Available data –
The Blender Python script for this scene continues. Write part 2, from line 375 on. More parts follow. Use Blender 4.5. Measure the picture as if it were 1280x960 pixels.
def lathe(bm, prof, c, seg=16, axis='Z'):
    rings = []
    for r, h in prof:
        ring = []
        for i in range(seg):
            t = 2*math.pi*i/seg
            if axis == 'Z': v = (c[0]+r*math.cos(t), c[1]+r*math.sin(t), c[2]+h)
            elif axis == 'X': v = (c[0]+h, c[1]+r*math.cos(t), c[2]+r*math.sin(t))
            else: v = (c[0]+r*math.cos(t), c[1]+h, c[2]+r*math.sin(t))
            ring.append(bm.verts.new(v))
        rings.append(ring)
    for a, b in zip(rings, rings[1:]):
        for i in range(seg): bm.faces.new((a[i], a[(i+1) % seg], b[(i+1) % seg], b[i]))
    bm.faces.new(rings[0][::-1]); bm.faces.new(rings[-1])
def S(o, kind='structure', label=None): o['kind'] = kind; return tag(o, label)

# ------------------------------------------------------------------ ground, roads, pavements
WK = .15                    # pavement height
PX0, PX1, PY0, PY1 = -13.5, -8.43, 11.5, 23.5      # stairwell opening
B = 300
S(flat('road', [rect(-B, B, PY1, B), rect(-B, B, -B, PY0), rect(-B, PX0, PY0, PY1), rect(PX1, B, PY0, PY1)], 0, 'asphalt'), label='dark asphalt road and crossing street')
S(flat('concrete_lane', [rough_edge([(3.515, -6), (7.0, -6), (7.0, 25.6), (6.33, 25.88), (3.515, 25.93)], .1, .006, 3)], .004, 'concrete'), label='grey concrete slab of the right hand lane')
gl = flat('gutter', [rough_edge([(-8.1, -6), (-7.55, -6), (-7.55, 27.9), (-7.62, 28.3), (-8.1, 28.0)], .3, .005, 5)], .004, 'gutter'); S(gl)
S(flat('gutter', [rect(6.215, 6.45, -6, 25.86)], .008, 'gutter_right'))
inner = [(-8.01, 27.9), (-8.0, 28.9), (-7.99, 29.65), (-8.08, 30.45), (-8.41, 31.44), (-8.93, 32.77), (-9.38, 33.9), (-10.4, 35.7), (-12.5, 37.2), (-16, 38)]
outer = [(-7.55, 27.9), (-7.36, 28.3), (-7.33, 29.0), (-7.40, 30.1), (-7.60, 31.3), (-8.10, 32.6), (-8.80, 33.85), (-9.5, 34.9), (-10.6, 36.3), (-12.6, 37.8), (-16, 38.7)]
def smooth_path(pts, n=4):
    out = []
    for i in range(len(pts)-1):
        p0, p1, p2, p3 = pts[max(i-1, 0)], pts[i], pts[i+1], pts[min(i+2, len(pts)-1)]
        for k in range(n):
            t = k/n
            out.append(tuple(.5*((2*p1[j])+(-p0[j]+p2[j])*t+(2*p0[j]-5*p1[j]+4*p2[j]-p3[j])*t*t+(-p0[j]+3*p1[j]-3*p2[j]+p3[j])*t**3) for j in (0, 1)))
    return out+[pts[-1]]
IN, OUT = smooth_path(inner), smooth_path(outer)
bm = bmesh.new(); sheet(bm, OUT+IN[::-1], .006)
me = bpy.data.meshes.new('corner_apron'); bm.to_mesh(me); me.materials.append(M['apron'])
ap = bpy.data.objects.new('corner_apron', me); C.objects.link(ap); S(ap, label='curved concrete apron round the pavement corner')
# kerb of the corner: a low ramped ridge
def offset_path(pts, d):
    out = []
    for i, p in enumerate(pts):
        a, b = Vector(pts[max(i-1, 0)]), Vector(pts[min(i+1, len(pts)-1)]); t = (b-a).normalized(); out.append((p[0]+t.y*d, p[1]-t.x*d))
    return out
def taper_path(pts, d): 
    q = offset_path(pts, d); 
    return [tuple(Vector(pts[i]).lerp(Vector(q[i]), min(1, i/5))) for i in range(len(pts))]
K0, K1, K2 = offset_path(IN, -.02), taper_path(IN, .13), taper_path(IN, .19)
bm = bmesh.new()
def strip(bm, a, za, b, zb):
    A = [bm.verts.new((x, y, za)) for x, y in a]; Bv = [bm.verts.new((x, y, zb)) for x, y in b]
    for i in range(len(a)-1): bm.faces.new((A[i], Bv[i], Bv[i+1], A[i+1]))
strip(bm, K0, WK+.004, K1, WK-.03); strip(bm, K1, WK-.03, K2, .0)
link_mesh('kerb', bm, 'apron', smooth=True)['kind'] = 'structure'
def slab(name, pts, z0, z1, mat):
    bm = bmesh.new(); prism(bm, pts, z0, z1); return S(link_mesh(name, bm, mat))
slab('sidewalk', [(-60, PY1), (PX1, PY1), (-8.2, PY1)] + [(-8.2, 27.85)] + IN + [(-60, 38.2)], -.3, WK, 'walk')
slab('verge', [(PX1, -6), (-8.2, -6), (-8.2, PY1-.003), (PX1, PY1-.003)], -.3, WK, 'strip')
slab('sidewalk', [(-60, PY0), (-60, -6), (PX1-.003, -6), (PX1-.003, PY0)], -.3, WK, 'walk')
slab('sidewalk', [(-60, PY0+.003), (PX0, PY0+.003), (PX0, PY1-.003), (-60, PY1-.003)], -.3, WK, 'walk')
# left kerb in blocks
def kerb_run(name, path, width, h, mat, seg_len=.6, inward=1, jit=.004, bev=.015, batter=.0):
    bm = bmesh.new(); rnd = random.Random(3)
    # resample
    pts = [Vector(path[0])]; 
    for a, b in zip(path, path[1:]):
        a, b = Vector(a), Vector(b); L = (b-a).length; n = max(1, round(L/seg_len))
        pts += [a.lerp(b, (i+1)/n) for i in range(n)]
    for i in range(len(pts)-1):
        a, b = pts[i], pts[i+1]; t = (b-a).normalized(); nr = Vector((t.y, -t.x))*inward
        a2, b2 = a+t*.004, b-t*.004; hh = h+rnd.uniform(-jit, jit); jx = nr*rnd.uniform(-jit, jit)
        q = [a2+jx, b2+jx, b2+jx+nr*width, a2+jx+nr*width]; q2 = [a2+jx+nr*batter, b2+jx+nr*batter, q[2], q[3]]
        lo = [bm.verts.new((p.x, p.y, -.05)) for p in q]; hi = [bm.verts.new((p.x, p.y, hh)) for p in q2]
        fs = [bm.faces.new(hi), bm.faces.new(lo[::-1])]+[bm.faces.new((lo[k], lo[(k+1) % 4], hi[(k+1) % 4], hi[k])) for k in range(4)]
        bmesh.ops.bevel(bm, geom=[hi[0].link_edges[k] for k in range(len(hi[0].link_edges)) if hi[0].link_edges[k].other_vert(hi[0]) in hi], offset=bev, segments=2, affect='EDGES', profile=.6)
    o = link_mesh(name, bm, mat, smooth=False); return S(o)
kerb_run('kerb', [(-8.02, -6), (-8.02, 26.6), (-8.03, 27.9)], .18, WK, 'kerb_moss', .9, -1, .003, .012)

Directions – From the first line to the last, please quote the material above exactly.

In response –
The Blender Python script for this scene continues. Write part 2, from line 375 on. More parts follow. Use Blender 4.5. Measure the picture as if it were 1280x960 pixels.
def lathe(bm, prof, c, seg=16, axis='Z'):
    rings = []
    for r, h in prof:
        ring = []
        for i in range(seg):
            t = 2*math.pi*i/seg
            if axis == 'Z': v = (c[0]+r*math.cos(t), c[1]+r*math.sin(t), c[2]+h)
            elif axis == 'X': v = (c[0]+h, c[1]+r*math.cos(t), c[2]+r*math.sin(t))
            else: v = (c[0]+r*math.cos(t), c[1]+h, c[2]+r*math.sin(t))
            ring.append(bm.verts.new(v))
        rings.append(ring)
    for a, b in zip(rings, rings[1:]):
        for i in range(seg): bm.faces.new((a[i], a[(i+1) % seg], b[(i+1) % seg], b[i]))
    bm.faces.new(rings[0][::-1]); bm.faces.new(rings[-1])
def S(o, kind='structure', label=None): o['kind'] = kind; return tag(o, label)

# ------------------------------------------------------------------ ground, roads, pavements
WK = .15                    # pavement height
PX0, PX1, PY0, PY1 = -13.5, -8.43, 11.5, 23.5      # stairwell opening
B = 300
S(flat('road', [rect(-B, B, PY1, B), rect(-B, B, -B, PY0), rect(-B, PX0, PY0, PY1), rect(PX1, B, PY0, PY1)], 0, 'asphalt'), label='dark asphalt road and crossing street')
S(flat('concrete_lane', [rough_edge([(3.515, -6), (7.0, -6), (7.0, 25.6), (6.33, 25.88), (3.515, 25.93)], .1, .006, 3)], .004, 'concrete'), label='grey concrete slab of the right hand lane')
gl = flat('gutter', [rough_edge([(-8.1, -6), (-7.55, -6), (-7.55, 27.9), (-7.62, 28.3), (-8.1, 28.0)], .3, .005, 5)], .004, 'gutter'); S(gl)
S(flat('gutter', [rect(6.215, 6.45, -6, 25.86)], .008, 'gutter_right'))
inner = [(-8.01, 27.9), (-8.0, 28.9), (-7.99, 29.65), (-8.08, 30.45), (-8.41, 31.44), (-8.93, 32.77), (-9.38, 33.9), (-10.4, 35.7), (-12.5, 37.2), (-16, 38)]
outer = [(-7.55, 27.9), (-7.36, 28.3), (-7.33, 29.0), (-7.40, 30.1), (-7.60, 31.3), (-8.10, 32.6), (-8.80, 33.85), (-9.5, 34.9), (-10.6, 36.3), (-12.6, 37.8), (-16, 38.7)]
def smooth_path(pts, n=4):
    out = []
    for i in range(len(pts)-1):
        p0, p1, p2, p3 = pts[max(i-1, 0)], pts[i], pts[i+1], pts[min(i+2, len(pts)-1)]
        for k in range(n):
            t = k/n
            out.append(tuple(.5*((2*p1[j])+(-p0[j]+p2[j])*t+(2*p0[j]-5*p1[j]+4*p2[j]-p3[j])*t*t+(-p0[j]+3*p1[j]-3*p2[j]+p3[j])*t**3) for j in (0, 1)))
    return out+[pts[-1]]
IN, OUT = smooth_path(inner), smooth_path(outer)
bm = bmesh.new(); sheet(bm, OUT+IN[::-1], .006)
me = bpy.data.meshes.new('corner_apron'); bm.to_mesh(me); me.materials.append(M['apron'])
ap = bpy.data.objects.new('corner_apron', me); C.objects.link(ap); S(ap, label='curved concrete apron round the pavement corner')
# kerb of the corner: a low ramped ridge
def offset_path(pts, d):
    out = []
    for i, p in enumerate(pts):
        a, b = Vector(pts[max(i-1, 0)]), Vector(pts[min(i+1, len(pts)-1)]); t = (b-a).normalized(); out.append((p[0]+t.y*d, p[1]-t.x*d))
    return out
def taper_path(pts, d): 
    q = offset_path(pts, d); 
    return [tuple(Vector(pts[i]).lerp(Vector(q[i]), min(1, i/5))) for i in range(len(pts))]
K0, K1, K2 = offset_path(IN, -.02), taper_path(IN, .13), taper_path(IN, .19)
bm = bmesh.new()
def strip(bm, a, za, b, zb):
    A = [bm.verts.new((x, y, za)) for x, y in a]; Bv = [bm.verts.new((x, y, zb)) for x, y in b]
    for i in range(len(a)-1): bm.faces.new((A[i], Bv[i], Bv[i+1], A[i+1]))
strip(bm, K0, WK+.004, K1, WK-.03); strip(bm, K1, WK-.03, K2, .0)
link_mesh('kerb', bm, 'apron', smooth=True)['kind'] = 'structure'
def slab(name, pts, z0, z1, mat):
    bm = bmesh.new(); prism(bm, pts, z0, z1); return S(link_mesh(name, bm, mat))
slab('sidewalk', [(-60, PY1), (PX1, PY1), (-8.2, PY1)] + [(-8.2, 27.85)] + IN + [(-60, 38.2)], -.3, WK, 'walk')
slab('verge', [(PX1, -6), (-8.2, -6), (-8.2, PY1-.003), (PX1, PY1-.003)], -.3, WK, 'strip')
slab('sidewalk', [(-60, PY0), (-60, -6), (PX1-.003, -6), (PX1-.003, PY0)], -.3, WK, 'walk')
slab('sidewalk', [(-60, PY0+.003), (PX0, PY0+.003), (PX0, PY1-.003), (-60, PY1-.003)], -.3, WK, 'walk')
# left kerb in blocks
def kerb_run(name, path, width, h, mat, seg_len=.6, inward=1, jit=.004, bev=.015, batter=.0):
    bm = bmesh.new(); rnd = random.Random(3)
    # resample
    pts = [Vector(path[0])]; 
    for a, b in zip(path, path[1:]):
        a, b = Vector(a), Vector(b); L = (b-a).length; n = max(1, round(L/seg_len))
        pts += [a.lerp(b, (i+1)/n) for i in range(n)]
    for i in range(len(pts)-1):
        a, b = pts[i], pts[i+1]; t = (b-a).normalized(); nr = Vector((t.y, -t.x))*inward
        a2, b2 = a+t*.004, b-t*.004; hh = h+rnd.uniform(-jit, jit); jx = nr*rnd.uniform(-jit, jit)
        q = [a2+jx, b2+jx, b2+jx+nr*width, a2+jx+nr*width]; q2 = [a2+jx+nr*batter, b2+jx+nr*batter, q[2], q[3]]
        lo = [bm.verts.new((p.x, p.y, -.05)) for p in q]; hi = [bm.verts.new((p.x, p.y, hh)) for p in q2]
        fs = [bm.faces.new(hi), bm.faces.new(lo[::-1])]+[bm.faces.new((lo[k], lo[(k+1) % 4], hi[(k+1) % 4], hi[k])) for k in range(4)]
        bmesh.ops.bevel(bm, geom=[hi[0].link_edges[k] for k in range(len(hi[0].link_edges)) if hi[0].link_edges[k].other_vert(hi[0]) in hi], offset=bev, segments=2, affect='EDGES', profile=.6)
    o = link_mesh(name, bm, mat, smooth=False); return S(o)
kerb_run('kerb', [(-8.02, -6), (-8.02, 26.6), (-8.03, 27.9)], .18, WK, 'kerb_moss', .9, -1, .003, .012)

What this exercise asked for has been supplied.